In contrast with the 1994 definition, which required two or more "military-style" features, Feinstein's new proposal, like the bills she has been sponsoring since 2013, says one is enough to make a rifle intolerable. Feinstein also continues to fiddle with her list of prohibited features. She no longer thinks we need to worry about bayonet mounts, but she is now sounding the alarm about the ominous barrel shroud, a covering that protects the shooter's hand from the heat generated by firing a rifle. And while her 2013 list included "a rocket launcher," that has since been excised, although "grenade launcher" is still there.

Crimes committed with rifle-mounted grenade launchers are about as common in the United States as crimes committed with rifle-mounted bayonets. Even if someone decided to attach a grenade launcher to his rifle, he would have a hard time finding something to launch with it, since grenades are strictly regulated as "destructive devices" under federal law.
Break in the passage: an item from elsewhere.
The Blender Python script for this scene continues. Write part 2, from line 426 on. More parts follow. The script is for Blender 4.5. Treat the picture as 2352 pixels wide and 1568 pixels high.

The rest of the targeted features likewise do not make a gun especially lethal: They have nothing to do with rate of fire, ammunition size, muzzle velocity, or muzzle energy.

President Joe Biden, who supports a new "assault weapon" ban, nevertheless concedes that the 1994 law had no impact on the lethality of legal firearms. The problem, according to Biden, was that manufacturers could comply with the law by "making minor modifications to their products—modifications that leave them just as deadly." The new, supposedly improved ban does not solve that problem, which is unavoidable when politicians target guns based on arbitrary distinctions.

Yet Feinstein insists that the 1994 ban worked as intended, because mass shootings declined while it was in effect, then rose afterward. Even without dissecting her post hoc, ergo propter hoc reasoning or delving into the debate about mass shooting trends, it should suffice to point out that if Biden is right about the practical impact of the ban, Feinstein must be wrong. If that law left mass shooters with plenty of equally deadly alternatives (which it did), it is hard to see how it possibly could have obstructed them. Nor would the lack of a barrel shroud or a folding stock stand in their way in the unlikely event that Feinstein's current bill is enacted.

"I'm hopeful that with the new administration and Democratic control of the Senate, we can finally pass commonsense gun reforms to remove these deadly weapons from our communities," Feinstein says. But even that goal is plainly inconsistent with the terms of her bill. Like the 1994 law, it does not prohibit possession of "assault weapons," meaning that millions of "these deadly weapons" will remain in circulation even if compliance is perfect.

That grandfather clause makes no sense if Feinstein really believes what she says. Her bill "exempts by name more than 2,200 guns for hunting, household defense or recreational purposes"—a completely gratuitous list that is supposed to show us how moderate and generous she is. But according to Feinstein, the guns she wants to ban are good for nothing but mass murder. The millions of Americans who own them for lawful purposes probably will disagree.